На Рождество немцы, которых мы уже — слишком поспешно — сочли побежденными, внезапно перешли в наступление в Арденнах, на границе Франции и Германии. К счастью, наступление быстро захлебнулось, но подпортило наше радужное настроение. Мы еще долго надеялись, что американцы перепрыгнут через всю Германию и, войдя в Польшу, спасут нас от Советского Союза. Между тем Красная Армия на юге от нас продвигалась вперед. Во фронтовых сводках можно было прочитать о тяжелых позиционных боях в районе Дукли[46], тогда как на севере вплоть до устья Вислы царила мертвая тишина.

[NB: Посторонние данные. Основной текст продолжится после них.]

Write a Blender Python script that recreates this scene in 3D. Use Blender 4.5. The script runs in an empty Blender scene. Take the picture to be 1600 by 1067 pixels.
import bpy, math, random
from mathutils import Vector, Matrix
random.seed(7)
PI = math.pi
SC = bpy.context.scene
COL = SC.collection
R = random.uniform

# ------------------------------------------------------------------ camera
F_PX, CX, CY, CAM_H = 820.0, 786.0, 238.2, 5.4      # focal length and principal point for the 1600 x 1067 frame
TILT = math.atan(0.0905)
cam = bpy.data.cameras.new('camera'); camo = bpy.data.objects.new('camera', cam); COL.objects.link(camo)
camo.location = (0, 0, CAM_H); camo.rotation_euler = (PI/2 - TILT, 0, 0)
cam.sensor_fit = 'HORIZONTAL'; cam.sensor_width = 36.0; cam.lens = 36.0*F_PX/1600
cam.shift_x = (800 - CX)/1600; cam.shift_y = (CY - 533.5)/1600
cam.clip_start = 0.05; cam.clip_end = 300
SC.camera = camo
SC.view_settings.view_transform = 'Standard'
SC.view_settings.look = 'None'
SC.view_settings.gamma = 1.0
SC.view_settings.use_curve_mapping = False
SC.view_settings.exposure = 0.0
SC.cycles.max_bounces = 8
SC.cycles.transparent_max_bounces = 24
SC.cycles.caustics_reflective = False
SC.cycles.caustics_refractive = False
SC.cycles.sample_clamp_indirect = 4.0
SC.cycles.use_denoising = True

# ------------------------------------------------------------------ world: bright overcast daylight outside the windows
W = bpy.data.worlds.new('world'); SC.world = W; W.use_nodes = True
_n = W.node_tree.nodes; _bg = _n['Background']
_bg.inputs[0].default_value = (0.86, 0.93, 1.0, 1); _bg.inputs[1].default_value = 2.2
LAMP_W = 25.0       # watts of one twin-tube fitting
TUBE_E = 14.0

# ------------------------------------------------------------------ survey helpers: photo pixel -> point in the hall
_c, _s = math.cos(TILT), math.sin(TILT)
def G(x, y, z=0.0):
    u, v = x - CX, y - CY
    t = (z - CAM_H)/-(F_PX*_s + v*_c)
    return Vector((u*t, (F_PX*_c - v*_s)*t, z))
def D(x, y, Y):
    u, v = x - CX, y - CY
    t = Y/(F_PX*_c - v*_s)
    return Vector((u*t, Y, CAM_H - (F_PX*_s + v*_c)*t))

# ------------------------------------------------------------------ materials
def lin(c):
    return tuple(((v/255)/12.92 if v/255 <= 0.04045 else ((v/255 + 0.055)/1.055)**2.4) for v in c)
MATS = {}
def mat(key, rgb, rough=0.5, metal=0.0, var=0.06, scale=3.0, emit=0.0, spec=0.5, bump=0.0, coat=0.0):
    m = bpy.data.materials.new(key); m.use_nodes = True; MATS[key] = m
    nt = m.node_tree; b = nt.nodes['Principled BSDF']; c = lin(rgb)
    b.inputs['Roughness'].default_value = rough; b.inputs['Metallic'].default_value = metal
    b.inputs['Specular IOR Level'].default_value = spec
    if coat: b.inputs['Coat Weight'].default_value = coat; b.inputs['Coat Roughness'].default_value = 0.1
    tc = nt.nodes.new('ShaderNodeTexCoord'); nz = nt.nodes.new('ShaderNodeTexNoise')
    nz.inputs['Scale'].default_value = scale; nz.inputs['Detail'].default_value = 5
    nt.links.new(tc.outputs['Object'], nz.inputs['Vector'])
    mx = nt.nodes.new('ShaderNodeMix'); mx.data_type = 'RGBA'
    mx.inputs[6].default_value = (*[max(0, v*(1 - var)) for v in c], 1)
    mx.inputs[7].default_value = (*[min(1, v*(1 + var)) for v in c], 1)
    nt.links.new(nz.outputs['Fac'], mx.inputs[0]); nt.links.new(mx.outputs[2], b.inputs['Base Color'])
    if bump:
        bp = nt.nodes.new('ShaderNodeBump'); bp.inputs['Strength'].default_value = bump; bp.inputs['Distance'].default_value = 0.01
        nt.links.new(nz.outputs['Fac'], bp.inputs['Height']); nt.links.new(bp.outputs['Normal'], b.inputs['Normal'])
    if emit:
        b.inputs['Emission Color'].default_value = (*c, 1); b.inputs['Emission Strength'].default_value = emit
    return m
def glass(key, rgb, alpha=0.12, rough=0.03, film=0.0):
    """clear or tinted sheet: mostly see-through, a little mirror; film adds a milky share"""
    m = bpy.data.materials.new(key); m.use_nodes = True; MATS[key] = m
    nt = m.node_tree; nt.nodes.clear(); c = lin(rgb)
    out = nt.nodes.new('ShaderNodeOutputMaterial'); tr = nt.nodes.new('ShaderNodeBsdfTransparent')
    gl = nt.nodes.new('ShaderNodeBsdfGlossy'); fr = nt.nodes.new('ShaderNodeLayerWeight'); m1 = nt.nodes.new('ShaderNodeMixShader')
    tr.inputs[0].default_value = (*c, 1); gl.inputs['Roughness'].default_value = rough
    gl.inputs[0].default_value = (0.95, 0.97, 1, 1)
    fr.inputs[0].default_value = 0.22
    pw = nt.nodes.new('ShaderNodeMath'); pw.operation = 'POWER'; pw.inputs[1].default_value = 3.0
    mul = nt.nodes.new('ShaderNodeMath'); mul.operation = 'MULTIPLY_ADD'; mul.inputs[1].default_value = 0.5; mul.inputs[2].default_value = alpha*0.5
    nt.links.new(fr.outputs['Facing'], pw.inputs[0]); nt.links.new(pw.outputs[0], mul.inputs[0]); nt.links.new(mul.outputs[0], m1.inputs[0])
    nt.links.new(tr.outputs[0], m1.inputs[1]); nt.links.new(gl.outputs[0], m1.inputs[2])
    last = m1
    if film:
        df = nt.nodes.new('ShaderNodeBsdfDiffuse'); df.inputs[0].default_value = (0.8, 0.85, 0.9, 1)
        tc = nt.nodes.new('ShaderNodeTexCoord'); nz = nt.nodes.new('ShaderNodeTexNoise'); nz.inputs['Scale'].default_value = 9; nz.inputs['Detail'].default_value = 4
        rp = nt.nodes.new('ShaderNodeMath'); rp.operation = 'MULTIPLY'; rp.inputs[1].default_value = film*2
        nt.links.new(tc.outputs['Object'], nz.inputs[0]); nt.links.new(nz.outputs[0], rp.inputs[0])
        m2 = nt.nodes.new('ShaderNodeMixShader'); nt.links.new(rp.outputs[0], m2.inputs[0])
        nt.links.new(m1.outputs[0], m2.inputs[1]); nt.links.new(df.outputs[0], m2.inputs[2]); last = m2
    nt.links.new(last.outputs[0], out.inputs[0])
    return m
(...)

В праздники неопределенность сохранялась. Северный фронт стоял неподвижно, но через Боженчин беспрерывным потоком шли войска и беженцы всякого рода. Сестры Залесные избавились от немки из Фронтового театра, и теперь у них были новые постояльцы с востока: молодой лесничий с женой и ее братом. Последний был старше меня, но мы подружились. Мне очень нравилось его произношение — я впервые услышал акцент, характерный для жителей кресов[47]. Однако больше всего мне нравилась его сестра — с такой же напевной речью, но к тому же очень красивая. Слушая ее брата, я думал о ней. До сих пор, когда временами возвращаются давно забытые ощущения, я чувствую ее потрясающе свежий запах. Мои чувства, увы, были платоническими, но немка из Фронтового театра и полька из Варшавы померкли.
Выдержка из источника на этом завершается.